Le criticità
Confrontando le raccomandazioni espresse nel Primo rapporto e la realtà di oggi, si traggono considerazioni importanti sull’evoluzione che ha interessato il diritto alla protezione dati nel tempo trascorso da allora.
Molte delle esigenze rappresentate, infatti, possono ritenersi soddisfatte con l’entrata in vigore del nuovo quadro giuridico europeo, che ha colto molte delle istanze emerse nel ventennio di applicazione della direttiva 95/46 (e delle relative normative nazionali di recepimento).
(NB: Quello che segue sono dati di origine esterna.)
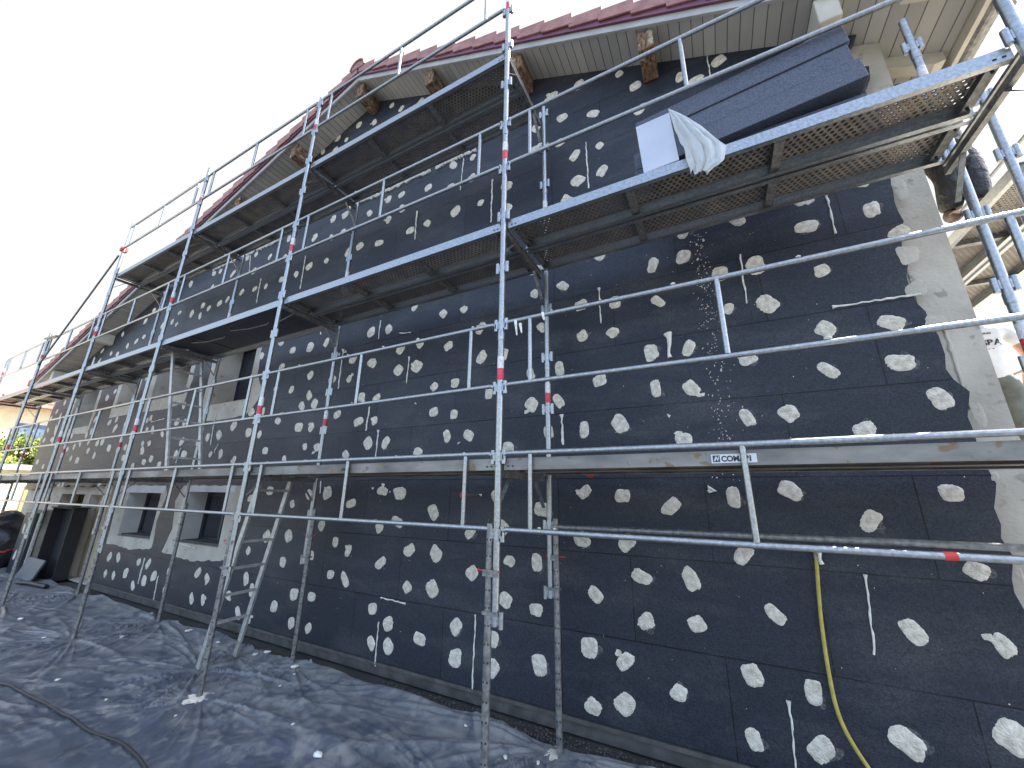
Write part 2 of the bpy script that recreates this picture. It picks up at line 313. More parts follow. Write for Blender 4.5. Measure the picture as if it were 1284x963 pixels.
DOTS="-1.28,6.70 -0.93,6.66 -0.45,6.53 -0.29,6.24 -1.16,6.26 -0.78,6.11 -0.28,5.87 -1.51,6.28 -1.20,5.89 -0.73,5.61 -1.02,5.61 -1.51,5.94 -0.72,5.25 -1.00,5.24 -0.80,4.20 -0.30,3.94 -1.21,3.95 -0.03,3.95 0.01,4.22 -1.02,3.68 -0.68,3.63 -0.29,3.55 -1.13,5.02 0.16,6.09 0.52,6.08 0.29,5.96 0.43,4.19 0.91,4.22 0.90,3.95 0.24,3.69 0.51,3.70 0.93,3.53 0.26,3.35 0.54,3.33 0.87,3.04 0.34,2.88 0.83,2.72 0.27,2.41 0.54,2.42 1.30,4.24 1.31,3.96 1.42,3.71 1.40,3.35 1.24,3.02 1.23,2.72 1.37,2.45 0.95,2.27 -0.10,2.69 0.10,1.81 0.46,1.86 1.29,1.85 0.87,1.67 0.11,1.41 1.30,1.41 -0.62,1.19 -0.26,1.21 -0.61,0.88 -0.25,0.91 0.25,1.04 0.06,0.65 0.39,0.62 -0.42,0.45 -0.79,0.58 -0.81,0.30 0.02,0.28 0.38,0.32 0.95,1.04 1.32,1.03 0.80,0.46 1.25,0.59 -1.53,1.22 -1.81,1.21 -1.54,0.84 -1.00,1.02 -1.07,0.63 -1.51,0.43 -0.72,1.44 -1.10,1.44 -2.37,0.33 -1.06,0.23 -1.98,0.55 -1.97,0.32 -3.24,0.49 -3.45,0.28 -3.21,0.29 -2.81,0.42 -2.38,0.59 -4.21,0.87 -3.96,0.84 -3.43,1.06 -4.49,0.60 -4.47,0.27 -3.02,0.86 -2.69,0.88 -2.22,1.07 -1.85,0.88 -3.48,0.60 -4.20,1.23 -3.96,1.15 -3.50,1.43 -3.03,1.22 -2.67,1.21 -4.60,1.05 -4.49,1.41 -5.00,2.69 -4.06,2.70 -3.77,2.69 -5.07,2.42 -4.81,2.40 -4.22,2.28 -3.84,2.41 -3.54,2.40 -2.62,2.43 -3.02,2.26 -4.47,1.80 -4.83,1.78 -4.01,1.68 -3.51,1.83 -3.24,1.81 -2.74,1.62 -3.24,1.50 -2.54,2.67 -4.49,2.83 -5.33,3.96 -4.96,3.97 -4.03,3.96 -3.70,3.94 -3.27,4.17 -2.79,3.97 -5.21,3.49 -4.70,3.35 -4.35,3.32 -5.16,3.17 -5.01,3.03 -4.33,3.61 -3.94,3.49 -3.45,3.32 -3.15,3.33 -3.45,3.61 -3.13,3.63 -2.68,3.52 -2.85,3.03 -2.55,3.04 -4.06,3.03 -3.78,2.99 -2.83,2.72 -2.48,3.96 -2.23,3.66 -1.54,3.94 -1.46,3.52 -1.02,3.34 -1.53,4.23 -2.20,3.30 -1.91,3.28 -1.59,3.02 -1.27,3.03 -0.72,3.32 -0.39,3.06 -0.87,2.86 -2.09,2.87 -1.58,2.69 -1.29,2.70 -0.38,2.72 -2.33,2.42 -1.40,2.40 -1.04,2.40 -0.71,2.43 -1.84,2.27 -0.20,2.26 -0.08,3.05 -1.97,1.79 -1.06,1.84 -1.47,1.68 -2.26,1.44 -1.91,1.49 -0.73,1.81 -0.35,1.73 -2.79,6.29 -2.46,6.27 -3.22,6.08 -2.81,5.92 -2.46,5.92 -4.01,6.19 -3.74,6.17 -4.40,6.08 -3.96,5.80 -3.70,5.90 -3.49,5.44 -3.18,5.45 -2.70,5.47 -2.30,5.45 -1.92,5.56 -2.52,6.49 -1.92,5.21 -4.21,8.23 -3.97,8.02 -3.55,7.93 -5.01,8.23 -4.60,8.07 -5.55,8.20 -5.30,8.03 -5.95,8.07 -5.58,7.93 -6.41,7.96 -6.96,7.88 -7.41,7.89 -6.50,6.31 -5.29,6.30 -4.99,6.27 -5.72,6.07 -5.26,5.92 -4.98,5.93 -7.01,6.08 -6.51,5.92 -7.52,6.29 -7.82,6.31 -8.24,6.06 -8.25,6.47 -7.46,5.90 -5.73,5.50 -5.29,5.48 -4.78,5.48 -4.52,5.51 -4.10,5.43 -6.06,5.44 -6.48,5.45 -6.93,5.43 -7.29,5.47 -7.73,5.51 -8.21,5.47 -9.05,6.29 -8.79,6.27 -10.01,6.29 -9.58,5.46 -9.18,5.32 -9.17,5.56 -8.88,5.43 -8.49,5.45 -10.17,5.61 -10.42,5.44 -10.17,5.33 -12.05,6.43 -11.62,6.34 -12.48,6.34 -11.91,5.77 -10.85,5.44 -11.72,5.32 -12.09,5.27 -12.55,5.23 -13.54,5.75 -13.10,5.65 -14.16,5.37 -13.47,5.18 -13.03,5.09 -8.96,5.94 -13.38,6.30 -11.59,5.99 -13.51,6.00 -14.13,5.06 -15.99,5.57 -12.43,4.05 -10.89,4.20 -11.14,3.96 -13.45,4.16 -15.71,4.10 -15.20,4.11 -16.55,4.13 -16.12,3.89 -16.32,3.38 -15.75,3.09 -15.68,3.30 -13.12,3.43 -13.13,3.14 -12.20,3.29 -13.36,3.06 -13.60,2.88 -13.08,2.89 -12.27,2.85 -11.85,3.33 -11.45,3.41 -11.79,3.13 -12.80,3.93 -10.13,3.43 -9.69,3.44 -10.29,3.19 -10.14,3.23 -10.18,3.00 -9.92,2.97 -9.46,2.86 -10.20,2.71 -9.90,2.70 -8.88,3.36 -8.99,3.06 -8.69,3.03 -16.41,3.73 -15.71,3.74 -15.73,3.41 -16.35,3.10 -14.34,3.10 -14.33,2.76 -13.92,2.81 -12.54,2.83 -11.80,2.69 -12.95,2.68 -12.50,2.55 -13.89,2.53 -13.43,2.47 -15.22,2.52 -16.27,2.51 -15.69,2.37 -10.96,2.67 -10.92,2.45 -9.92,2.34 -9.65,2.39 -10.12,2.57 -14.13,1.91 -13.86,1.91 -11.72,1.93 -12.91,1.89 -8.61,2.67 -8.72,2.44 -8.42,2.43 -7.74,2.70 -7.39,2.72 -7.00,2.85 -7.42,3.02 -7.75,3.03 -7.52,2.40 -7.21,2.40 -6.78,2.28 -9.26,2.27 -10.37,2.27 -8.98,4.19 -8.18,4.16 -5.76,3.98 -6.12,4.18 -5.97,3.72 -6.01,3.38 -5.61,3.31 -5.29,3.02 -6.56,3.04 -6.53,2.71 -5.81,2.84 -5.28,2.71 -6.22,2.66 -6.25,3.02 -6.60,4.02 -5.99,2.40 -5.49,2.26 -6.13,1.71 -5.69,1.82 -5.14,1.65 -5.58,1.22 -5.11,1.25 -5.94,1.01 -5.14,0.93 -5.87,0.66 -6.21,0.42 -5.70,0.54 -5.91,0.24 -5.66,0.22 -5.17,0.41 -4.82,0.59 -4.79,0.28 -7.13,0.27 -6.82,0.29 -7.11,0.62 -6.83,0.57 -7.97,0.56 -7.96,0.29 -10.26,0.60 -9.89,0.62 -10.24,0.32 -9.89,0.32 -9.44,0.40 -9.06,0.61 -8.71,0.61 -9.06,0.24 -8.71,0.35 -8.42,0.45"
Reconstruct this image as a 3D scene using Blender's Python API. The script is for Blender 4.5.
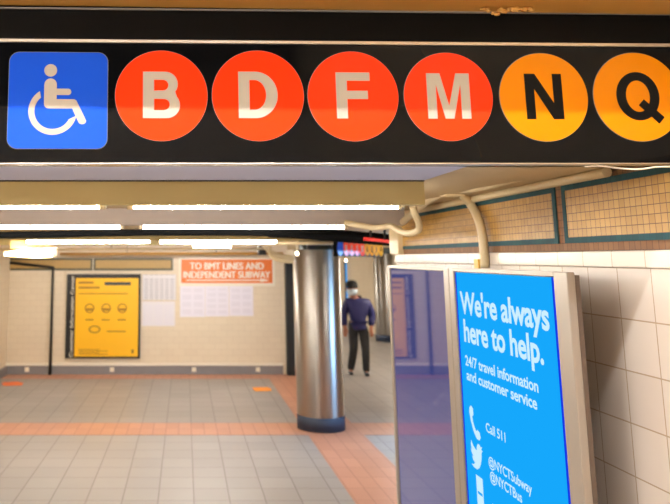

Significativa, in tal senso, la disciplina espressa introdotta dal Regolamento generale protezione dati sul diritto all’oblio e il diritto alla portabilità dei dati, che sistematizza i principi essenziali sanciti sul punto dalla giurisprudenza europea
Resta invariata, rispetto a quattro anni fa, l’esigenza di assicurare l’effettività del diritto alla protezione dei dati personali nei luoghi di privazione della libertà, promuovendone la consapevolezza in particolare tra detenuti, internati, stranieri trattenuti nei centri per il rimpatrio.
Le nostre raccomandazioni
L’adozione di politiche pubbliche volte a favorire, nei ragazzi, la consapevolezza delle opportunità e dei rischi connessi all’uso della rete.
Revisione dei principi sanciti dal codice deontologico dei giornalisti risalente, ormai, a vent’anni fa e dunque non pienamente adeguato alle profonde innovazioni determinate dalla digitalizzazione dell’informazione.
La previsione di maggiori garanzie di riservatezza del lavoratore rispetto alle potenzialità invasive proprie degli attuali sistemi di controllo e monitoraggio digitalizzati, al fine di assicurarne la proporzionalità, non eccedenza, legittimità;
Adozione di misure volte ad assicurare l’effettività del diritto alla protezione dei dati personali nei luoghi di privazione della libertà.